O Itamaraty acusa os Estados Unidos de serem responsáveis pela crise na Organização Mundial do Comércio (OMC) por exigir a total abertura dos mercados do Brasil, da China e da Índia no setor industrial. O governo brasileiro indica que, pela primeira vez, já se pensa em alternativas à negociação lançada há uma década.
Na prática, a busca por um Plano B é abandonar o ambicioso projeto da Rodada Doha e salvar pelo menos a credibilidade da OMC. Uma das ideias que circula em Genebra seria optar, por enquanto, por fechar tratados menores em setores onde exista algum tipo de entendimento.

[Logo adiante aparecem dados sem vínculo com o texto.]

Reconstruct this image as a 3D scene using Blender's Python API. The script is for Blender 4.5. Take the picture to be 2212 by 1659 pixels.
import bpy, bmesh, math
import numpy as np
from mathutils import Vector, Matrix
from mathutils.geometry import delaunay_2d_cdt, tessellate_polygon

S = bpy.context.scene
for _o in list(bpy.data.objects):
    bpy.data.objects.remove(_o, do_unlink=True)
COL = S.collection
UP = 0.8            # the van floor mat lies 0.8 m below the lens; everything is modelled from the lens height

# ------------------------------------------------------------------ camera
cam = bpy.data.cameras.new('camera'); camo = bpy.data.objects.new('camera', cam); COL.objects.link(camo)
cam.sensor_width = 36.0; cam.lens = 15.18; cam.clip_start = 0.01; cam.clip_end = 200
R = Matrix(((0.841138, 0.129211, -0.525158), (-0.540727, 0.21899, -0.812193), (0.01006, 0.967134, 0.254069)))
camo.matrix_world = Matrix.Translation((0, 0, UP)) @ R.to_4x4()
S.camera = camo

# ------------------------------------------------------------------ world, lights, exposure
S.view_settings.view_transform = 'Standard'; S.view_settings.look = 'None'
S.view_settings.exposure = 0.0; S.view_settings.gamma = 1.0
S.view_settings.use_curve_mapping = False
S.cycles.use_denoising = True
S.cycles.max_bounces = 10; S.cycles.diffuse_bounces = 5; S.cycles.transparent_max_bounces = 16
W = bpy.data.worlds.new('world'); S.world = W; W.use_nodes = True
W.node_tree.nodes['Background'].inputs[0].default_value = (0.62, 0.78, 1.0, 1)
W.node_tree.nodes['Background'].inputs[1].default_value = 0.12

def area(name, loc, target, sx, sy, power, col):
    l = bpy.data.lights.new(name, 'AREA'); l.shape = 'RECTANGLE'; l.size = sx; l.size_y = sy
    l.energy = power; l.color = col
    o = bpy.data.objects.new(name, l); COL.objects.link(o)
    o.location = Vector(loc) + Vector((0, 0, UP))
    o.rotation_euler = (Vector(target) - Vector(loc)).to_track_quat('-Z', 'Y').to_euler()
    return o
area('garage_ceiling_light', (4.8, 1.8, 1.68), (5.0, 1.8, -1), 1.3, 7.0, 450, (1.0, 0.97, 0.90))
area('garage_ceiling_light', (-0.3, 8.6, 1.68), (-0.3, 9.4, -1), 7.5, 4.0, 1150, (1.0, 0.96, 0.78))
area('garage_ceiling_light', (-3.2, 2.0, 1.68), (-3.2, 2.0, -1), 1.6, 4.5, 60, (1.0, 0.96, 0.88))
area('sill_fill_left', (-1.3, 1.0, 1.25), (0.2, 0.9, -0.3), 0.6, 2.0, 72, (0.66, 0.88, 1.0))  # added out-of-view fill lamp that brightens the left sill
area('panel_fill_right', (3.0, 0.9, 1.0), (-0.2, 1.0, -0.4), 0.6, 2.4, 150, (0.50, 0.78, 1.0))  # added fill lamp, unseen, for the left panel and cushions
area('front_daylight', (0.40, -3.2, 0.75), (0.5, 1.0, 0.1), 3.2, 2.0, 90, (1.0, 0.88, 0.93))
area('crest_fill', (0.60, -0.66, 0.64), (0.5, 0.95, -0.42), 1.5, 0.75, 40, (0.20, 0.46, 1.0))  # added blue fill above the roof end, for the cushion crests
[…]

"A percepção do Brasil é de que, se não houver flexibilidade por um dos membros, o hiato de fato não é superável", afirmou Roberto Azevedo, embaixador do Brasil na OMC. "Se não podemos quebrar o impasse, a próxima questão é se podemos fazer alguma coisa para salvar o que já foi feito", indicou, apontando que por ora não existem negociações concretas sobre isso. "São apenas ideias que estão circulando."
Azevedo garante que o Brasil não está fazendo a proposta de dividir a negociação em parcelas, nem é o promotor da ideia de adiar algumas das decisões mais difíceis por alguns anos. O Itamaraty, porém, não esconde que uma das preocupações é com a credibilidade da OMC. "Temos de ver como dar espaço para que a organização continue trabalhando em temas da agenda atual", disse Azevedo.
Atropelo. Nas 600 páginas do acordo divulgado ontem, que resumem os dez anos de negociação, o que fica claro é que o mandato negociador aprovado em 2001 foi atropelado pela realidade. Os emergentes deixaram de ser apenas promessas. O valor dado à negociação também passou a ser outro diante da crise global e da atual transformação dos preços das commodities.
Para os países emergentes, o que os Estados Unidos pedem hoje não condiz com a realidade. Para fazer concessões no setor agrícola, os americanos estariam exigindo uma abertura profunda das economias de Brasil, China e Índia na área industrial.
Só no caso do Brasil, por exemplo, o governo dos Estados Unidos exige o fim de tarifas de importação para um terço dos produtos – 3,2 mil linhas tarifárias. China, Índia e Brasil chegaram à conclusão de que não há como continuar negociando com a Casa Branca nessas condições.
Nos bastidores, não é só o Brasil que fala em "explorar cenários". Diversos governos começaram a pensar em opções para abandonar a Rodada Doha e fechar acordos setoriais com impacto positivo para o comércio.
Uma das ideias seria fechar um acordo apenas na área de facilitação de comércio, reduzindo burocracias e procedimentos aduaneiros. Outra opção seria fechar um acordo sobre normas de comércio e não sobre o corte de tarifas. Azevedo, porém, insiste que essas conversas ainda não foram iniciadas formalmente.
Já o governo americano diz que essa é a única forma de negociar. "Ninguém se beneficiou mais da liberalização comercial nos últimos dez anos que China, Índia e Brasil", afirmou o representante de Comércio da Casa Branca, Ron Kirk. "Mas com esses ganhos vêm também a responsabilidade."
Para aceitar um acordo, Washington exige a eliminação de tarifas sobre produtos químicos, automotivos, eletrônicos e outros 11 setores industriais. No caso do Brasil, os americanos pedem para acabar com as tarifas de um terço das linhas de importação, principalmente em setores como eletrônicos, máquinas e químicos. Nem a Fiesp nem o governo aceitaram.
O diretor da OMC, Pascal Lamy, admite que, no ponto em que estão hoje, as diferenças bloqueiam um progresso na rodada e "colocam sérias dúvidas sobre a conclusão neste ano". Para superar essa diferença, Lamy deixa claro que não bastará o trabalho de técnicos. Para ele, a diferença é "política".
Fora dos 14 setores que os americanos querem liberalização total, um acordo ainda está distante no restante dos produtos industriais. Os países emergentes alegam que, sem espaço para manter as tarifas, não têm como aceitar uma rodada que teria como objetivo gerar desenvolvimento.
Com o real forte e a invasão de importações, o governo brasileiro diz que não tem espaço para promover uma queda de tarifas. Na agricultura, o acordo está defasado. Os ganhos obtidos pelos exportadores brasileiros com a alta no preço das commodities foi muito superior à redução de tarifa de importação que receberiam da Europa e dos EUA.
Alternativa
ROBERTO AZEVEDO – EMBAIXADOR DO BRASIL NA OMC
"Se não podemos quebrar o impasse, a próxima questão é se podemos fazer alguma coisa para salvar o que foi feito. São apenas ideias que estão circulando."